Le sue raffigurazioni musive sopravvissero agli iconoclasti ed alla conquista musulmana, ma nel '700 vennero ricoperte da stuccature. Nel 1935 Ataturk volle che divenisse un museo, e tale è tuttora, ma già dal 1847 erano in atto delicati lavori per il recupero dei mosaici, ancora in corso.
I gruppi nazionalistico-islamici turchi vorrebbero che l'edificio tornasse ad essere una moschea. Già ora, intorno ad essa, ci sono alcuni enti musulmani di beneficenza.
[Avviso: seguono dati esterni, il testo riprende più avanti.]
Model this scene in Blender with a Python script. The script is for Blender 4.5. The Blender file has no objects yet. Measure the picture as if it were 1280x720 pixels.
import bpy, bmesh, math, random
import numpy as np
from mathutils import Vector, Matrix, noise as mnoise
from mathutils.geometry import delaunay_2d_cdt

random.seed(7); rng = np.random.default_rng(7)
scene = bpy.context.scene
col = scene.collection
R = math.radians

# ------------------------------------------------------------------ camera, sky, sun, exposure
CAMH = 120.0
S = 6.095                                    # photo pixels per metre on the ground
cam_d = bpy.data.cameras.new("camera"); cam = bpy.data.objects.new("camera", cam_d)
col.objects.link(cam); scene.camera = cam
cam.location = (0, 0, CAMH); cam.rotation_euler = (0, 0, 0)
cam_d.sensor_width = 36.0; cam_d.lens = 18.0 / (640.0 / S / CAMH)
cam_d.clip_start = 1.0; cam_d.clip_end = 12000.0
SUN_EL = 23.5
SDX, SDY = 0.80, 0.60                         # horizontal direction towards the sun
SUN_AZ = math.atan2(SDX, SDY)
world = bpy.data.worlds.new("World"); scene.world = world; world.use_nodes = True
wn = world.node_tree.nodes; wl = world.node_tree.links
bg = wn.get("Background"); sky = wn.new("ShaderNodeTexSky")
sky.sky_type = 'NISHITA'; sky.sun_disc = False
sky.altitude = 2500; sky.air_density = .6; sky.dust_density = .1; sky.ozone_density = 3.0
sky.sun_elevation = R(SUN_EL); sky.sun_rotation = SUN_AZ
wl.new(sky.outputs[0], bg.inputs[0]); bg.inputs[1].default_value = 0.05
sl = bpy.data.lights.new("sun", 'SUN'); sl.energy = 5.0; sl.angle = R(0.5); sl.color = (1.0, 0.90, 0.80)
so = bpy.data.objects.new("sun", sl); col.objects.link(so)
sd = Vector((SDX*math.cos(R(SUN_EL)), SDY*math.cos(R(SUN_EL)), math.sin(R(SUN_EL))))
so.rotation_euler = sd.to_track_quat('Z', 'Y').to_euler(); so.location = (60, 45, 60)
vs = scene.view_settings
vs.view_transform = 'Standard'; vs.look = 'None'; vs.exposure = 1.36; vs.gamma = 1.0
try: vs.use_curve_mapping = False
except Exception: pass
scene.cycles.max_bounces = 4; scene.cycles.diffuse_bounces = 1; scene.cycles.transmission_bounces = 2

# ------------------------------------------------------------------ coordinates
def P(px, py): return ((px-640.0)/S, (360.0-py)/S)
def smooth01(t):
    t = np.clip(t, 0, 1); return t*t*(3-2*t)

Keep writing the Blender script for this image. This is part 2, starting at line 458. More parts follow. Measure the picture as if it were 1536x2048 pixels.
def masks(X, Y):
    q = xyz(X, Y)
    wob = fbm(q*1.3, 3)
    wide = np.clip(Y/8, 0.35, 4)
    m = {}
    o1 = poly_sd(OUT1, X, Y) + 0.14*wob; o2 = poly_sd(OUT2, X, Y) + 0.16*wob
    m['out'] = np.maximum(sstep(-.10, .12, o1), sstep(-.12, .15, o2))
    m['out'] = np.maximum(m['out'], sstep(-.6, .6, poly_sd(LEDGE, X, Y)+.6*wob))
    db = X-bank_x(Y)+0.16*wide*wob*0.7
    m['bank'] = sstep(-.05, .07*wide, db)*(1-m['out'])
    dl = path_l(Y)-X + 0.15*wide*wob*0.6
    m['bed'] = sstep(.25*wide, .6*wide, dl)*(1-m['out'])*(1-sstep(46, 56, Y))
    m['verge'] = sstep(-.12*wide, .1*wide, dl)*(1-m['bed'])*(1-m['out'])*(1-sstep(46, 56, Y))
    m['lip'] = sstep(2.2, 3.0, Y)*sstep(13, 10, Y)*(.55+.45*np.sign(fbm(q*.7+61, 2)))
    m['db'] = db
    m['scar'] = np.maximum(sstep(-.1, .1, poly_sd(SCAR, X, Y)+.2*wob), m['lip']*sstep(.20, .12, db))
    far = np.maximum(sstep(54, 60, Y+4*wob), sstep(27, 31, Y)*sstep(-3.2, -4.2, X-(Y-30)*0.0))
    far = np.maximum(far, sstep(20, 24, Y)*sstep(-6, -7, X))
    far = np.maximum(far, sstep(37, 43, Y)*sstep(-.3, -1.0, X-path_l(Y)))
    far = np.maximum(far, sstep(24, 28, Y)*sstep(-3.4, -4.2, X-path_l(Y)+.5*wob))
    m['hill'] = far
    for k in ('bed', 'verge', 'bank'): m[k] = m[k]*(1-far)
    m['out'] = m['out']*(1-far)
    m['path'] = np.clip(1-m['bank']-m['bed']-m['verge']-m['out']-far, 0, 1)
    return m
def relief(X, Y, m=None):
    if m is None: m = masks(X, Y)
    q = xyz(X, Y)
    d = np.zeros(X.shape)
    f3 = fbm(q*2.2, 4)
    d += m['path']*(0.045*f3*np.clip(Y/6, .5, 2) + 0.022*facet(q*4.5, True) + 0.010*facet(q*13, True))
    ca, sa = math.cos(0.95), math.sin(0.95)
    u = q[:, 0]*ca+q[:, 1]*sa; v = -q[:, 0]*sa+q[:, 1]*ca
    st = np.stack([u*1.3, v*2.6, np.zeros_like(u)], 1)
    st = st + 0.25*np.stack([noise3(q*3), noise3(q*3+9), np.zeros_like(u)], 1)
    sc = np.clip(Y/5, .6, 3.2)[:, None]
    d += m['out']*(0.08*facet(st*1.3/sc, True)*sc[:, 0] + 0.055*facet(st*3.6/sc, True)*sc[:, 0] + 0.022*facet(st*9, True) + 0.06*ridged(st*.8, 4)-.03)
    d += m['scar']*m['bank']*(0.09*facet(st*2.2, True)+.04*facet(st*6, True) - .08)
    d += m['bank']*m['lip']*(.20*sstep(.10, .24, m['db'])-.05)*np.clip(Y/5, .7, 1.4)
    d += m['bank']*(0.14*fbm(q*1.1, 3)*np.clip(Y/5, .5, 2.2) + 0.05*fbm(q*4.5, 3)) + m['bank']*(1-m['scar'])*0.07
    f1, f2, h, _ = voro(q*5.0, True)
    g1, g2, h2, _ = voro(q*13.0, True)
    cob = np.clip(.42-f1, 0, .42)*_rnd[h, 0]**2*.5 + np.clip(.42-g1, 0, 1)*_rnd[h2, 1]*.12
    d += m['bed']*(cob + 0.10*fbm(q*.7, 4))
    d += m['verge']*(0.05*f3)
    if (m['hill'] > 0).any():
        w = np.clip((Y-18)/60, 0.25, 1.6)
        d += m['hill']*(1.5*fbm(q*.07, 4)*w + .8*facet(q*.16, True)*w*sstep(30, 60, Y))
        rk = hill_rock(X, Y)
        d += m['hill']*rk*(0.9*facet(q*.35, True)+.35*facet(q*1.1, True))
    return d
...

Preceduto e seguito da un imponente servizio d'ordine, Benedetto XVI è arrivato alle 17. Accompagnato nella visita dal direttore del museo, il Papa ha dedicato particolare attenzione al mosaico, collocato sopra la porta di ingresso, nel quale Costantino e Giustiniano offrono le due chiese (vecchia e nuova) a Maria e Gesù. Ugualmente ammirato un mosaico che, all'interno, mostra un volto della Vergine. L'immagine era anche riprodotta su un'anfora che è stata regalata a Benedetto XVI.
All'uscita da Santa Sofia, il Papa si è fermato un momento con un gruppo di disabili musulmani.
L'ultima visita, anch'essa guardata con sospetto, è stata alla cattedrale armena di Santa Maria per una celebrazione della parola. Benedetto XVI è stato accolto dal patriarca Mesrob II Mutafian e all'ingresso gli sono stati offerti pane, sale, acqua di rose e un turibolo, come segni di benvenuto.
Nel corso del suo saluto, Benedetto XVI ha fatto anche un richiamo al genocidio degli armeni, "Rendo grazie a Dio ha detto infatti per la fede e la testimonianza cristiana del popolo armeno, trasmesse da una generazione all'altra, spesso in circostanze davvero tragiche, come quelle sperimentate durante il secolo passato".
Sul Libro d'oro di Santa Sofia, Benedetto XVI ha scritto: "Nella nostra diversità, ci troviamo davanti alla fede del Dio unico: che Dio ci illumini e ci faccia trovare la strada dell'amore e della pace".